Exit West: The Un-Romanticized Romance We’ve Been Searching For

“The calm that is called the calm before the storm, but is in reality the foundation of a human life, waiting there for us between the steps of our march to our mortality, when we are compelled to pause and not act but be.

I have never in my life come across an un-romanticized romance. Throughout this deeply beautiful narrative, the reader is given details, rather, facts and is left to draw whatever conclusions they may. The reader is not forced to understand, or even asked to understand; instead, they sit before a portrait which they can choose to see however they wish. The intricacy and mundanity that is put forth in the midst of love and terror are both chilling and comforting simultaneously. For isn’t it true that we are never more human than in the moments in which we are confronted with trauma? So, it seems both fitting and brilliant that Mohsin Hamin opted to flesh out his storyline and his characters in the most human passages I have ever come across.

We’d all like to think that our great love stories would be written in songful, rhythmic poetry, but after reading Exit West I find myself longing for my story to emerge from the realistic, factual, humble tongue of Mohsin Hamin. Though, of course, I was reading his exquisite voice from the pages of this novel, it sounded soft, familiar, and comforting with a little side of eerie.

Exit West does not use the small moments which fall between love and terror to support them, but rather, to drive them. After all, each story of great magnitude is just a serendipitous collection of regular happenings, wouldn’t you say?

The story begins as many others do, with a glance. Saeed’s eyes land on Nadia under the fluorescent lights of a night school classroom. Though we are first introduced to the seemingly ordinary walls between which Saeed leads his seemingly ordinary life, his home where he dwells with his mother and father, his office, his classroom, and the cafeteria where he and Nadia experience their first internal encounter; we are also introduced to the fact that their unnamed country is war-torn and crumbling. Explosions, fatalities, and omnipresent militants are noted by Hamin with an air of distance, not unlike the factual reminiscence of the love story shared between Saeed’s parents or the one unfolding slowly between him and Nadia.

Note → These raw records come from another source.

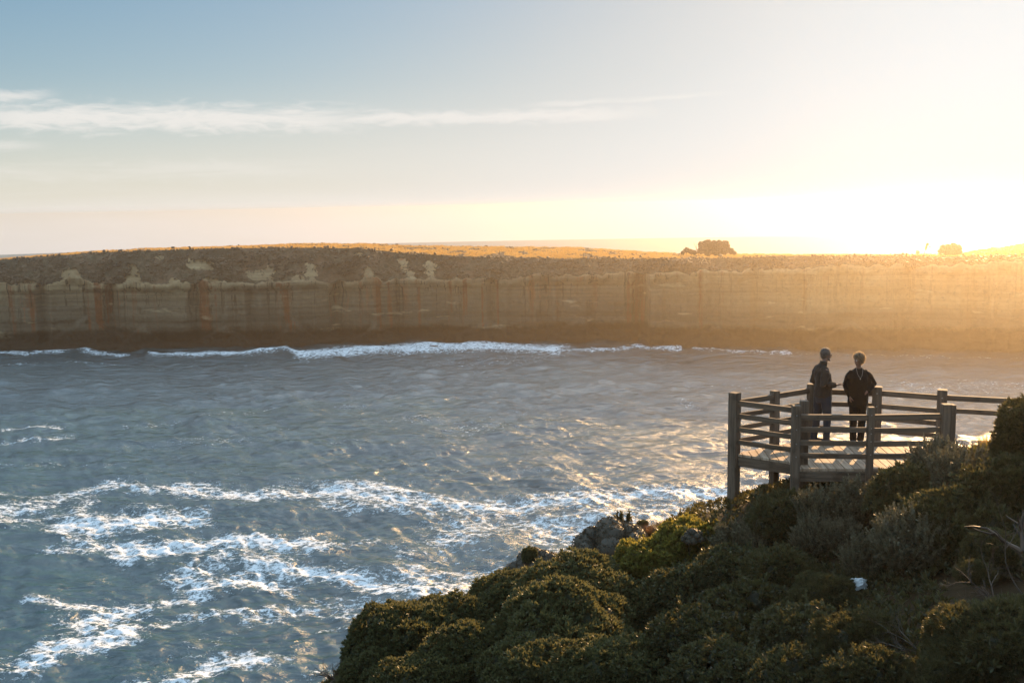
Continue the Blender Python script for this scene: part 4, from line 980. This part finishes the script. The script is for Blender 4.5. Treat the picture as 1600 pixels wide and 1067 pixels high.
    bmesh.ops.holes_fill(hr.bm, edges=hr.bm.edges)
    hb = hr.done('hair', MHAIRB, .007, 1, root, .014, None, 60)
    add_strands(hb, 3200, .032, .0017, 4, 'hair_strand_fair', (.16, .10, .055), (.42, .31, .18))
    for g in (-1, 1):
        ey = Body(); ey.ball(hq(.078, g * .030, -.004), .011); ey.done('eye', MEYE, .004, 1, root)
    nk = Body(); pts = []
    for k in range(13):
        a = math.pi * k / 12; pts.append(P(.062 + .085 * math.sin(a), -.062 * math.cos(a) * (1 if True else 1), 1.392 - .155 * math.sin(a) ** 1.3))
    nk.loft(pts, [.0042] * 13, 6); no = nk.done('necklace', MSILVER, .004, 1, root)
    pd = Body(); pd.ball(pts[6] + Vector((-.0, -.006, -.02)), (.013, .006, .018)); pd.done('pendant', MSILVER, .004, 1, no)
    return root
man = build_man(); p = atZ(1283.5, 692, DZ + .0); man.location = (p[0], p[1], DZ + .003)
man.scale = (.93, .95, 1)
tag(man, 'grey haired man in a fleece jacket and jeans standing in profile holding out one hand', 'person')
woman = build_woman(); p = atZ(1338.5, 692, DZ); woman.location = (p[0], p[1], DZ + .003)
woman.scale = (.90, .95, 1)
tag(woman, 'woman with short fair hair, loose black top and necklace, head turned to the man', 'person')

# ------------------------------------------------------------------ shrubs of the near slope
FOLM = {}
def folmesh(kind, var, mat=None):
    k = (kind, var, mat)
    if k not in FOLM:
        F = shrub_mesh(kind, hash_(kind) + var)
        if kind == 'flower':
            F.cur = 1; d = sphere_pts(60, -.1); rosettes(F, d * np.array([.98, .98, .86]) * (.9 + .2 * rng.random((60, 1))), d + np.array([0, 0, .6]), 11, .030, .014, 1.1, .4, .6)
        FOLM[k] = F.mesh('foliage', [ML[mat or {'fine': 'dark', 'tuft': 'straw', 'flower': 'dark'}.get(kind, kind)], ML['flower']])
    return FOLM[k]
def hash_(s): return sum(ord(c) * (i + 3) for i, c in enumerate(s)) % 1000
STEMS = {}
def stems(seed):
    if seed not in STEMS: STEMS[seed] = branch_mesh('stem', 6, .62, .035, seed, MBARK, .7, 1.0, 1)
    return STEMS[seed]
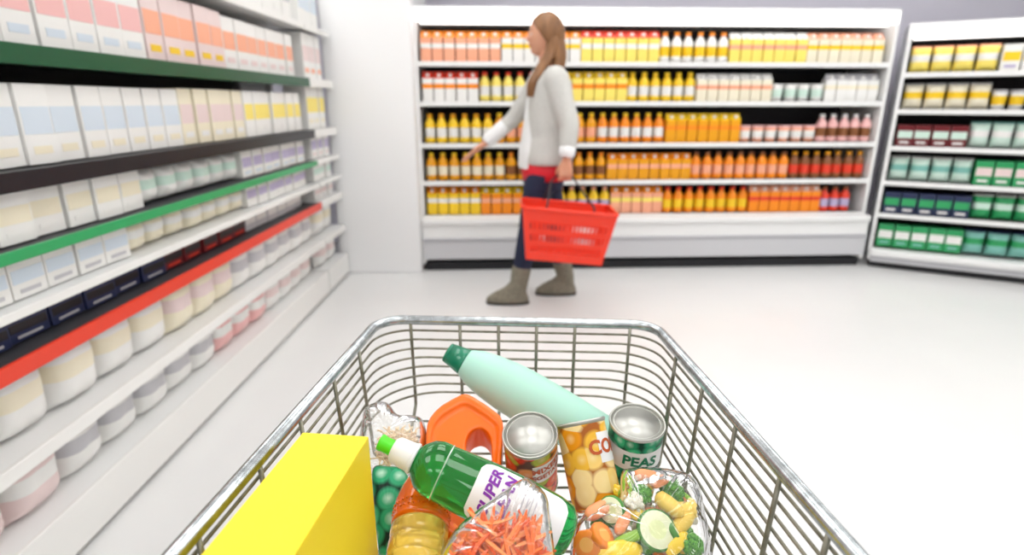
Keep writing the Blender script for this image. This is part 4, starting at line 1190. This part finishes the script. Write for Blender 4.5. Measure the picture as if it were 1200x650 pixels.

As violence increases rapidly and safety, security, and predictability become foggy memories, Saeed and Nadia begin to hear of dark doorways which are being discovered around their country that act as passages to other parts of the world. One never knows where these doors may lead them until they step through, and one never knows if they will be lead to salvation or demise. Though I found myself surprised to find Exit West dabbling on the side of fantasy with the introduction of these allusive doors, it was not unwelcome nor did it feel unnatural. After much hesitation and a great deal of fear, Saeed and Nadia find themselves stepping through a series of doors, each of which leads them to a foreign land which homes countless other refugees from all sides of the earth. These foreign lands hold both wonder and horror as we are guided through the lives of refugees and lent just a sliver or the stomach-curdling uncertainty that one must feel when their feet land on unknown soil without the slightest clue of whether their life expectancy spans across years or seconds.

This novel is both timely and timeless as it allows its readers to reflect upon just what it means to be human, and ponder the ways with which society awards different degrees of humanness to individuals in different circumstances. Exit West is humbling in the sort of way that makes you want to give yourself a hug and then a kick in the pants. I adored every word of this novel, the 200-some pages flew by far too quickly, and I will, with certainty, be reading it again.

If you haven’t read it yet and you’re wondering what to read next, the search is over! Mohsin Hamid’s Exit West is a novel you will not soon forget.